The Walking Dead: 400 Days (Multi-Platform)
Zombies bring out the worst in people. Yes, yes, literally—how often do FX teams get the chance to show off their craft and their best fake intestines?—but figuratively, too. Zombie fiction is often rife with the dredges of humankind. Friends turn on friends to survive. Cannibalism is kosher. Every form of sadistic villain comes out of the woodworks. Sometimes you get Dawn of the Dead, but at its worst, it’s torture porn masquerading as Hobbesian fables.
The Walking Dead game (no, not that one) felt different. Maybe it was its central relationship between protagonist Lee, an escaped convict, and Clementine, an 8 year old girl he finds hiding in a treehouse. The game could be a misery parade, but their relationship was warm and hopeful. Even at its grimmest the game was just about how Clementine would endure and survive. But that story is over, at least for now, so one has to wonder what 400 Days, the new DLC for The Walking Dead, is supposed to be about.
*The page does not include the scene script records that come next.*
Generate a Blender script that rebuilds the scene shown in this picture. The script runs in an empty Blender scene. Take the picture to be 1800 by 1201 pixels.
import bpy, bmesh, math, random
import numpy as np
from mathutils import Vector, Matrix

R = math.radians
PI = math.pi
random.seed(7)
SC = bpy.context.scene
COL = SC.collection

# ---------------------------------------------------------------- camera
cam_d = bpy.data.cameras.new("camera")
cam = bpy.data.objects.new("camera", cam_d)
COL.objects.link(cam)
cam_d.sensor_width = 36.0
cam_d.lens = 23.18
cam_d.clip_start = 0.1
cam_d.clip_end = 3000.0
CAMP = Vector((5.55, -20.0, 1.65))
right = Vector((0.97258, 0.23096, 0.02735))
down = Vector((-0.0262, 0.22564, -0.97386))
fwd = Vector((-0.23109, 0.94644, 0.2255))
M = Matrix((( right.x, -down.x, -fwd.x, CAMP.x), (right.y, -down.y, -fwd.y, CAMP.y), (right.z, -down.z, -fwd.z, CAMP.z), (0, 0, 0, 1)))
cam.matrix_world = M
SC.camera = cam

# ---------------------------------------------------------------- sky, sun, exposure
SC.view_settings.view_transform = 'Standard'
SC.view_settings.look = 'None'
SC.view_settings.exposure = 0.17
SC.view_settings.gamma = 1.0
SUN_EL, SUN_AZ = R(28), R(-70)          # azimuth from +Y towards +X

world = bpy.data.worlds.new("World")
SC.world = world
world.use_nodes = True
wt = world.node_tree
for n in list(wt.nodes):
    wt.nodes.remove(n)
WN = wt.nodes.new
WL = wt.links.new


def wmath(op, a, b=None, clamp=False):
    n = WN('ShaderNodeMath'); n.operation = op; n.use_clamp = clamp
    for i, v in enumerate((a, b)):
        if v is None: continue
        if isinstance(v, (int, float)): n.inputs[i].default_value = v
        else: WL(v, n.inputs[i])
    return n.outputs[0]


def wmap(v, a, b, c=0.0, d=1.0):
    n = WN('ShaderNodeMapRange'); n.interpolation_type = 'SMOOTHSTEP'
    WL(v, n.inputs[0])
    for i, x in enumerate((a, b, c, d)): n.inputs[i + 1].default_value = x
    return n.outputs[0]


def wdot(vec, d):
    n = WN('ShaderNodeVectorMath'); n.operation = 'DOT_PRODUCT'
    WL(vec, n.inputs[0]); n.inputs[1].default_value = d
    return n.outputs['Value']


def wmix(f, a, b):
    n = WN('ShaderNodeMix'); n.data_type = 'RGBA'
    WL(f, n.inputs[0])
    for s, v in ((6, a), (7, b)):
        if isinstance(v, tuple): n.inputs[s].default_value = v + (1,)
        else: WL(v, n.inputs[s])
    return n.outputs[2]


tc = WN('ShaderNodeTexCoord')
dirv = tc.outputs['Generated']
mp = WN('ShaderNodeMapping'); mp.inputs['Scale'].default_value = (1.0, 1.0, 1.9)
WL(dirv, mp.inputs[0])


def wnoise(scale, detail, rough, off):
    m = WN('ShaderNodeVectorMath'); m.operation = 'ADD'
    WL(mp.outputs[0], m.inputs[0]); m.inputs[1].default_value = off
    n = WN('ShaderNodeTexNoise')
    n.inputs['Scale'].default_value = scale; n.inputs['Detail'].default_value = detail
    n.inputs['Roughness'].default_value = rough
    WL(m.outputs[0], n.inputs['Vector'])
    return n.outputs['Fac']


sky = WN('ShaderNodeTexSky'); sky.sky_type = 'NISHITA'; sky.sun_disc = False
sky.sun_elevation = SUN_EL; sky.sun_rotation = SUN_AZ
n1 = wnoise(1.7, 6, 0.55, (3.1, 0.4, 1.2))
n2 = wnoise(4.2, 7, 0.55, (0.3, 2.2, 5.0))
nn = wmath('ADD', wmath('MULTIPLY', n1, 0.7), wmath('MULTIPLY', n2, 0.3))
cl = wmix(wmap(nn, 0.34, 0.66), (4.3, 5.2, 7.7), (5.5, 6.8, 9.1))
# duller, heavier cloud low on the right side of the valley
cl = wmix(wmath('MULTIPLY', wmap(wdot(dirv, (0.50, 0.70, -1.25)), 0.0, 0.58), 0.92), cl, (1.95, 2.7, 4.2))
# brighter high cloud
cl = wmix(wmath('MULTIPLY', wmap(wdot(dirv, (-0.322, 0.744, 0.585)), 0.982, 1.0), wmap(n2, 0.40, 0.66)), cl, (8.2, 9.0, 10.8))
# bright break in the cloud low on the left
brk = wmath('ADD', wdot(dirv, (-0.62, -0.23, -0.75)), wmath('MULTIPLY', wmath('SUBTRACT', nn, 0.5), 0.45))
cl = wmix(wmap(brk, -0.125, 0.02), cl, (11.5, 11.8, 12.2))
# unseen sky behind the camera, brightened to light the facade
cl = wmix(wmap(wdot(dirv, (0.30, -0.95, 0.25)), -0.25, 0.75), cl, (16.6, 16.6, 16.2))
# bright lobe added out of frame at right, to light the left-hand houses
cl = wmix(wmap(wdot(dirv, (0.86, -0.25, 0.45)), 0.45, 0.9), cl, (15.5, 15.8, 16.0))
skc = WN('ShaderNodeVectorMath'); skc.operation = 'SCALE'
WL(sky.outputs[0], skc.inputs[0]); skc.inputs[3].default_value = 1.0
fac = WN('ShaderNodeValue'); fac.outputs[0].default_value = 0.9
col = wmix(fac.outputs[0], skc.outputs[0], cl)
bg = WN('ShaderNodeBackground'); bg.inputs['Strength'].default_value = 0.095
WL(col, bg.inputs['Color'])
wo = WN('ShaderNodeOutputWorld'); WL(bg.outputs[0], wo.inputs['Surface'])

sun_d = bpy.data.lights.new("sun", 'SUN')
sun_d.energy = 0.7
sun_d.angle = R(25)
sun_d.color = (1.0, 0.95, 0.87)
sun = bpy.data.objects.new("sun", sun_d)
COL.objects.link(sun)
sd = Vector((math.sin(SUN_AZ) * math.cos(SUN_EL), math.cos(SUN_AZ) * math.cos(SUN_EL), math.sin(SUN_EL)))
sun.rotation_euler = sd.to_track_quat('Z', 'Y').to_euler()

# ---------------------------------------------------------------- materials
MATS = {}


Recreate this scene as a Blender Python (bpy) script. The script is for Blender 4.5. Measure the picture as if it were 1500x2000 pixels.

The answer, disappointingly, is that it’s a retread. 400 Days is a series of five short stories. You’re thrust in media res into the lives of different people, each one trying to negotiate issues of trust in a time where trust is all one has. The game plays like a 21st century choose-your-own adventure book, with the action progressing on its own and at key points asking the player to make decisions about what to say, or what to do. Like the original, tough decisions are thrown at the player. Do you put a woman out of her misery at the risk of alerting zombies to your presence? Do you kill the man stealing your supplies or show mercy? The ramifications of these actions are never quite clear. What made the original so powerful were that characters would remember what was said and react accordingly. Decisions always felt like they had long term consequences.
400 Days, because of its anthology format, can’t produce anything near as interesting as the volatile relationship between Lee and Kenny, two men who, by the end of the original game, have a long, complicated history. As much as the copy promises some impact in the second season of the game, coming out in the fall, the stories feel like morality tales culled from discount EC comics. Rarely does anything really feel at stake, because I don’t need to live with the consequences.
What saves it is the writing. None of these stories could stand a full length episode, and Telltale knows it’s better to leave a player wanting more than rolling their eyes waiting for it to end. Telltale’s writers cover a lot of ground quickly in creating their characters. For example, Russell’s story, propelled by an unstable driver who picks up the young teenager on the side of the road, has velocity and menace. Wyatt’s story is probably the shortest, but in those few minutes, an entire friendship built on co-dependence and fuelled by inside jokes plays out. Although the rhythm is pretty transparent—you know that the other foot will come down the second you’re at ease—I hardly cared during the best stories.